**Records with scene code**
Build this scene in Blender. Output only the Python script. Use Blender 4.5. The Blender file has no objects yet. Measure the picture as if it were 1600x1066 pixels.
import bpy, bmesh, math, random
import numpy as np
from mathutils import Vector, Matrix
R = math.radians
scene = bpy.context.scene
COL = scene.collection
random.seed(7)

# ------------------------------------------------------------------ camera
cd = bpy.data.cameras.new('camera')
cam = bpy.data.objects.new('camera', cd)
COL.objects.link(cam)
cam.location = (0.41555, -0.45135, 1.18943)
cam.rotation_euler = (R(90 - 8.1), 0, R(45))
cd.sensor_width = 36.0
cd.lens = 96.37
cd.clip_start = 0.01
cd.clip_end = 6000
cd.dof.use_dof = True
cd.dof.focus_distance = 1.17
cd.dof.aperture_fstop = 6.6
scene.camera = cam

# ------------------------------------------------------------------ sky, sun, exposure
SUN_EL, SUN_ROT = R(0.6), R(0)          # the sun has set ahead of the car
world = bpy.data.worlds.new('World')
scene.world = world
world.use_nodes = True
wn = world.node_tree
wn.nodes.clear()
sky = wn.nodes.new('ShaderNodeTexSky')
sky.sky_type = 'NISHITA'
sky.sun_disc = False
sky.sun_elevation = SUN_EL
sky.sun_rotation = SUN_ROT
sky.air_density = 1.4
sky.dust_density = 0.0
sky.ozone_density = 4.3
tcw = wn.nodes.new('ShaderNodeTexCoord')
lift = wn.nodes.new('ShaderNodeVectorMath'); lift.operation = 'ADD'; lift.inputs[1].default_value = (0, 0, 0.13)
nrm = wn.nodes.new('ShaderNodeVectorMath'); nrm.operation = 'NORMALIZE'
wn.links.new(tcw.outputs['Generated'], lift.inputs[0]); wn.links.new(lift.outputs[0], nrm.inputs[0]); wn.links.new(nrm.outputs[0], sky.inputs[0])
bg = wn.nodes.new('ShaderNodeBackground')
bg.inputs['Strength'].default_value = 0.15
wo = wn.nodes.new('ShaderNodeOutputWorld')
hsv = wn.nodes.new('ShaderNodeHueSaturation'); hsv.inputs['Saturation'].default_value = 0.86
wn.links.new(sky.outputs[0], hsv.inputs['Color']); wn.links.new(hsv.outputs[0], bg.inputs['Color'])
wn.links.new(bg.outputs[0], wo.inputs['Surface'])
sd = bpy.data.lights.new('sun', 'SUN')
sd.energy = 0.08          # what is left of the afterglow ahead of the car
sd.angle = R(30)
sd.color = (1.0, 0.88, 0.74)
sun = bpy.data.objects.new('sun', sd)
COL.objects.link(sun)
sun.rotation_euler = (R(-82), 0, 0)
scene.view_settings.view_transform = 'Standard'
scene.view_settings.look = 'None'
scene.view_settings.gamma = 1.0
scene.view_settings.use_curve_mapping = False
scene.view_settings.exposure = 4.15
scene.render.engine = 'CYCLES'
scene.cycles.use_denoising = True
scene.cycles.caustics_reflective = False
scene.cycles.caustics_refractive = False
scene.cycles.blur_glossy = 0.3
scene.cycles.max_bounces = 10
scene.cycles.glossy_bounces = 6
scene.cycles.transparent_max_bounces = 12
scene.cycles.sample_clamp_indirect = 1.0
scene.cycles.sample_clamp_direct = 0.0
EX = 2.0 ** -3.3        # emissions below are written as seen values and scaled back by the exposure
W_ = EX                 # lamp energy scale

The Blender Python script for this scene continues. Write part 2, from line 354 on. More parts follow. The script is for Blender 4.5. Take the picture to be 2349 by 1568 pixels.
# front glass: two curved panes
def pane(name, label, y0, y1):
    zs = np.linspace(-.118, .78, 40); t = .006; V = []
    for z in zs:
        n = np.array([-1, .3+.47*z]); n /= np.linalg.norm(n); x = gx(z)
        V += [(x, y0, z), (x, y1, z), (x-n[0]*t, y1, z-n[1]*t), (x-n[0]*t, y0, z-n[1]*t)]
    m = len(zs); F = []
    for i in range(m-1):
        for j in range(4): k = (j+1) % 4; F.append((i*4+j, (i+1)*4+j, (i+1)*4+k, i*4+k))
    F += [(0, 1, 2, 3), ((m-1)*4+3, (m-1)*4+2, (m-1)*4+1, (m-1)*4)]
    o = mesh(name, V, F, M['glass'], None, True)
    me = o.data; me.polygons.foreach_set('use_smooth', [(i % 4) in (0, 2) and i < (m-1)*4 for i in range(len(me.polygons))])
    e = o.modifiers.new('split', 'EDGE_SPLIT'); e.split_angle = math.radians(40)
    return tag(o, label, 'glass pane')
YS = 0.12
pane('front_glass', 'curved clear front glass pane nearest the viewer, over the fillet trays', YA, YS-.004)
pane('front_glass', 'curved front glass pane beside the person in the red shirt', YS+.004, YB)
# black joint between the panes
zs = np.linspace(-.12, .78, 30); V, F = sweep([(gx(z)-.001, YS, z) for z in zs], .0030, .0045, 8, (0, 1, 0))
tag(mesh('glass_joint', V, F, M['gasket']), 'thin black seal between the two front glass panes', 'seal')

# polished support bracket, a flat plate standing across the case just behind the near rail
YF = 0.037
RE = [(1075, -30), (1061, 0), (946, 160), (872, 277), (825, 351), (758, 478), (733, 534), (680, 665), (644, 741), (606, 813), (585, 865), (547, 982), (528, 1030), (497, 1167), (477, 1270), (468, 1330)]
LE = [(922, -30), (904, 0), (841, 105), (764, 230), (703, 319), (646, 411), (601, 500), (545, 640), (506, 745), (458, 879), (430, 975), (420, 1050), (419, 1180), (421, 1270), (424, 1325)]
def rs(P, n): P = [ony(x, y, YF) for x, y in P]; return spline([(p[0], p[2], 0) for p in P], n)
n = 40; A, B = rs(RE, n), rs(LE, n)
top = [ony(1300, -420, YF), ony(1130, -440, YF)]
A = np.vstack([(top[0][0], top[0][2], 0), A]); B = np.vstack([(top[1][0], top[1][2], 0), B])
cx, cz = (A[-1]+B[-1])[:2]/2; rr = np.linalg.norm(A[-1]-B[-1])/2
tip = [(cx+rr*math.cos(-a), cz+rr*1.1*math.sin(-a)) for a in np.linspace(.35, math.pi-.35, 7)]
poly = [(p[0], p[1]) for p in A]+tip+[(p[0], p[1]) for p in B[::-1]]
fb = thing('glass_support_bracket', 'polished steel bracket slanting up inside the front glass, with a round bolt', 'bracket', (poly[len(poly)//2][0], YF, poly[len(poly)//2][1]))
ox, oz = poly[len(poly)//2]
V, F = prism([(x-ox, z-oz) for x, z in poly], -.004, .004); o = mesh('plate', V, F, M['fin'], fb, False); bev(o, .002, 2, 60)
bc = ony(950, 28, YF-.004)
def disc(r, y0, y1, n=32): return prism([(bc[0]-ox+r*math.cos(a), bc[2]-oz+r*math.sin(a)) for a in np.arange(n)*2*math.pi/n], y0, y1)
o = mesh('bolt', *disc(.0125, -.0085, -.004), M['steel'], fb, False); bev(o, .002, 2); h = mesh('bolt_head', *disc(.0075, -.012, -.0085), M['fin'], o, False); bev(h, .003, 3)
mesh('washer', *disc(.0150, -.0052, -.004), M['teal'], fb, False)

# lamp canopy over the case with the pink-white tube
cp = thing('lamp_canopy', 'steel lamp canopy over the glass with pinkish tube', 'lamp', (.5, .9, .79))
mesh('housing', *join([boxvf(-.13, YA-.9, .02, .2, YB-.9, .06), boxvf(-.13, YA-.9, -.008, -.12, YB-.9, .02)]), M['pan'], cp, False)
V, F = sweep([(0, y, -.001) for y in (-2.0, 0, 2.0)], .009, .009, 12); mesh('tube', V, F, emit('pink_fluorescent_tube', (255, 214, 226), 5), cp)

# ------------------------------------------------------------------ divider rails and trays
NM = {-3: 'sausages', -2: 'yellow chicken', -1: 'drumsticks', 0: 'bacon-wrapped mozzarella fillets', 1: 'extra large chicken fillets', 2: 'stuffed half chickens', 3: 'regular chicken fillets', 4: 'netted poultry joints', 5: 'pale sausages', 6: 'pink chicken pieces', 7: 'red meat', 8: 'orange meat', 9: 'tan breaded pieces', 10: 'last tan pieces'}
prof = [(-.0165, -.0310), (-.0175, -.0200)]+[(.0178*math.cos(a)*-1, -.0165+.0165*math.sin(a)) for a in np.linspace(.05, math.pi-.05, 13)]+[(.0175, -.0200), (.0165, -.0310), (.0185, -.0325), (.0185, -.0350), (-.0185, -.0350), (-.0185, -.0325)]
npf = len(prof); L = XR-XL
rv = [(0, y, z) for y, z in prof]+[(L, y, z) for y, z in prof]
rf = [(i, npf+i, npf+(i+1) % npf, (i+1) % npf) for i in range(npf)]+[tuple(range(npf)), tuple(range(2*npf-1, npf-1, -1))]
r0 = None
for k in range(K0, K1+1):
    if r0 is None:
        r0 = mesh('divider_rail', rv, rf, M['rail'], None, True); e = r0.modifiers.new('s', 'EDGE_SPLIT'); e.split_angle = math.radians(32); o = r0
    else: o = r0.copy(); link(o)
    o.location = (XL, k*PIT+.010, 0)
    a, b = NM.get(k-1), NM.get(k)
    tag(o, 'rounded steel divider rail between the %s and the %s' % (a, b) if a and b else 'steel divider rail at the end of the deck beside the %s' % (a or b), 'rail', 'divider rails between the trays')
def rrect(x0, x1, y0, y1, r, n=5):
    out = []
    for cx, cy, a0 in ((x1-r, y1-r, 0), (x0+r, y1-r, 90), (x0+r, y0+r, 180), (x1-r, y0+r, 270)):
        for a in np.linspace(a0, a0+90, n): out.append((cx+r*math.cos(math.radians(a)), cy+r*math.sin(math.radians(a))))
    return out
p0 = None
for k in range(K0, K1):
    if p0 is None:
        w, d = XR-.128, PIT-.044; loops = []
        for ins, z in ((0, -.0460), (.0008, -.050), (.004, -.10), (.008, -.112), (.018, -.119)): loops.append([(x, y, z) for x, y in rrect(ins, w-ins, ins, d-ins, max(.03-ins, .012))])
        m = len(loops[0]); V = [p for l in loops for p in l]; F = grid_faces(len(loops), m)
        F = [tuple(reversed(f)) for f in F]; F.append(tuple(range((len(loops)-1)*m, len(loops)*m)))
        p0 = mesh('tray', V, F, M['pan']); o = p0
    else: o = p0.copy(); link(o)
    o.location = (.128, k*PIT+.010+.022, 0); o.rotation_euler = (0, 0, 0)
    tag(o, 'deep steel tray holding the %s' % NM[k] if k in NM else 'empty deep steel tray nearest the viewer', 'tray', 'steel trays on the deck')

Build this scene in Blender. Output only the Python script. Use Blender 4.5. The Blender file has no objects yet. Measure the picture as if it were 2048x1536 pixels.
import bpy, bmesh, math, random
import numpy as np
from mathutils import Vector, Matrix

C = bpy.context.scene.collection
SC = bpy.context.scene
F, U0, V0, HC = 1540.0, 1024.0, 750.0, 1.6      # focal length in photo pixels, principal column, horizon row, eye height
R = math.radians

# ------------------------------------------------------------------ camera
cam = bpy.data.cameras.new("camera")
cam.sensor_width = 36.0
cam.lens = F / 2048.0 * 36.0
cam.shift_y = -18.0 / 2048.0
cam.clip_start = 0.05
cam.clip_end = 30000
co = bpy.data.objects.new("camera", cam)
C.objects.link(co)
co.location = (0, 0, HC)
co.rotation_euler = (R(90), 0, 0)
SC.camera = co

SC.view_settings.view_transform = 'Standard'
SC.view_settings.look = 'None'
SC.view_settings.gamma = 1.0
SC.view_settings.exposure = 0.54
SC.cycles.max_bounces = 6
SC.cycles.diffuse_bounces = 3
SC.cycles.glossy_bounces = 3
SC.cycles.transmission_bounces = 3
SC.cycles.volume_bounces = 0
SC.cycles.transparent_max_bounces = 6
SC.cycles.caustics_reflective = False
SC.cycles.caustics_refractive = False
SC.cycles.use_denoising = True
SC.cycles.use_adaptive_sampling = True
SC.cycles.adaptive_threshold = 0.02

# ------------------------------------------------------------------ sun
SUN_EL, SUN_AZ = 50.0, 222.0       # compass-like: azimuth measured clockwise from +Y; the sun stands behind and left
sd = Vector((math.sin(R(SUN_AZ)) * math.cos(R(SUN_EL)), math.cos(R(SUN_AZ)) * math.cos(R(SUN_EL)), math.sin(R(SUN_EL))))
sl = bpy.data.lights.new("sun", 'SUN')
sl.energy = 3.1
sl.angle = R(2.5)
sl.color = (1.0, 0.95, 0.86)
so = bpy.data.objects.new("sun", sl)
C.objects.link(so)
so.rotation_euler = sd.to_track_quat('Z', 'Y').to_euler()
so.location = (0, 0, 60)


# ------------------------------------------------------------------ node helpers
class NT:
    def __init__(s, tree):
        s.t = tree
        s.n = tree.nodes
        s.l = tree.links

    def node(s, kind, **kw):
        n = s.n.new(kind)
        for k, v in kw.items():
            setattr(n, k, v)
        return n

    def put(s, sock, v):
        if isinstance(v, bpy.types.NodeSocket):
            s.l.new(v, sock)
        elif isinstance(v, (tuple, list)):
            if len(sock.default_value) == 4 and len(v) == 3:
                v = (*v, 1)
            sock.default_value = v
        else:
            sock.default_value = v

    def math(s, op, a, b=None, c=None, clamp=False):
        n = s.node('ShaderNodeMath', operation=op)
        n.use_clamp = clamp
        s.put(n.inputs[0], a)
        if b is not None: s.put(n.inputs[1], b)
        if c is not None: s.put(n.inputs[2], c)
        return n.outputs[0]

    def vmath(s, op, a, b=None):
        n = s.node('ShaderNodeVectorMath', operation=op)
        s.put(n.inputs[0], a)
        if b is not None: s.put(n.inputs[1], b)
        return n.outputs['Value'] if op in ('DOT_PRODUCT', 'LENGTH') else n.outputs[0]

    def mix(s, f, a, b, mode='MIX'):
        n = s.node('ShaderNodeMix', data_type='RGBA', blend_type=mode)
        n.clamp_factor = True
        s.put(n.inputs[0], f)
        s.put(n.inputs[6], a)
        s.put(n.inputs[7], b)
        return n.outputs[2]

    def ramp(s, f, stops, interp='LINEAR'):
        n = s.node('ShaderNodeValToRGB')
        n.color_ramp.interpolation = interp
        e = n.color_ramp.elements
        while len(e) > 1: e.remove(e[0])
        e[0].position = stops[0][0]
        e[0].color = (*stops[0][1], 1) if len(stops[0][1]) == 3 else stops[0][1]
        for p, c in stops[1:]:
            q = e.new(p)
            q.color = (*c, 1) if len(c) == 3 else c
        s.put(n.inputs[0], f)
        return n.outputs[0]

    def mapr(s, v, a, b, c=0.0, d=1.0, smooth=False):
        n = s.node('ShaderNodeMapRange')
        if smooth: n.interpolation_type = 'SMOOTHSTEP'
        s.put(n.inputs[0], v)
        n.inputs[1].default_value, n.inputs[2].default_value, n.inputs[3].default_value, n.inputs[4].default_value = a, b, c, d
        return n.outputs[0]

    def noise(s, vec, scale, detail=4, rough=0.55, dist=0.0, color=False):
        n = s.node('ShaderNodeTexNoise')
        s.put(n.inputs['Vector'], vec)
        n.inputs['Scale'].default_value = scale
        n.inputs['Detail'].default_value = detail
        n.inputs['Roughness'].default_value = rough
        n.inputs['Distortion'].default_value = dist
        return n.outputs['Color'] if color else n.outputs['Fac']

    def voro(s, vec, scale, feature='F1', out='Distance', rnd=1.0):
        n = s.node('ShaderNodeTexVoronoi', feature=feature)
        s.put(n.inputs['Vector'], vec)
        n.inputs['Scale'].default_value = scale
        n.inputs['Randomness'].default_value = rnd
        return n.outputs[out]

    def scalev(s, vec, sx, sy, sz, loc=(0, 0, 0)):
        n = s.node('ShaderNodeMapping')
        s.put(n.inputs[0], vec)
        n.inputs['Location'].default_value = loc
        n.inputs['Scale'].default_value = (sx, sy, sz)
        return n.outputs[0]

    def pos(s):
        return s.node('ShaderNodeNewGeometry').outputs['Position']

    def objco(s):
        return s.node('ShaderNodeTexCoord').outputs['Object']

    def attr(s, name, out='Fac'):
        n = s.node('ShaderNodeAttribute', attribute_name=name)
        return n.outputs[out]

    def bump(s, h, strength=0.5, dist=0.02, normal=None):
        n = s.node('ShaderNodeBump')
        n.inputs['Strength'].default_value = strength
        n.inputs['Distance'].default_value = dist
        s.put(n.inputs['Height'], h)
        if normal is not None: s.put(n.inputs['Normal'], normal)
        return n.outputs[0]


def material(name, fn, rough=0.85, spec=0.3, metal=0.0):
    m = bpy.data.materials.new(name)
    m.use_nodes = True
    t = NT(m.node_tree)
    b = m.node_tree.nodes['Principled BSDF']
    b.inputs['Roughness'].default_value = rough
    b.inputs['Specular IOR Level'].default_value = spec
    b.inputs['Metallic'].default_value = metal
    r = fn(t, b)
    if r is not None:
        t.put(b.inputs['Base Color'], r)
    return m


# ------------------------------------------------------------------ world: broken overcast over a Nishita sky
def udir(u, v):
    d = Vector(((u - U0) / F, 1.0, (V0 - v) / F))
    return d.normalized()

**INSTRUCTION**
Please restate only the opening stretch of the records above: every line from the first through the one containing "scene.camera = cam", exactly as written.

**RESULT**
Build this scene in Blender. Output only the Python script. Use Blender 4.5. The Blender file has no objects yet. Measure the picture as if it were 1600x1066 pixels.
import bpy, bmesh, math, random
import numpy as np
from mathutils import Vector, Matrix
R = math.radians
scene = bpy.context.scene
COL = scene.collection
random.seed(7)

# ------------------------------------------------------------------ camera
cd = bpy.data.cameras.new('camera')
cam = bpy.data.objects.new('camera', cd)
COL.objects.link(cam)
cam.location = (0.41555, -0.45135, 1.18943)
cam.rotation_euler = (R(90 - 8.1), 0, R(45))
cd.sensor_width = 36.0
cd.lens = 96.37
cd.clip_start = 0.01
cd.clip_end = 6000
cd.dof.use_dof = True
cd.dof.focus_distance = 1.17
cd.dof.aperture_fstop = 6.6
scene.camera = cam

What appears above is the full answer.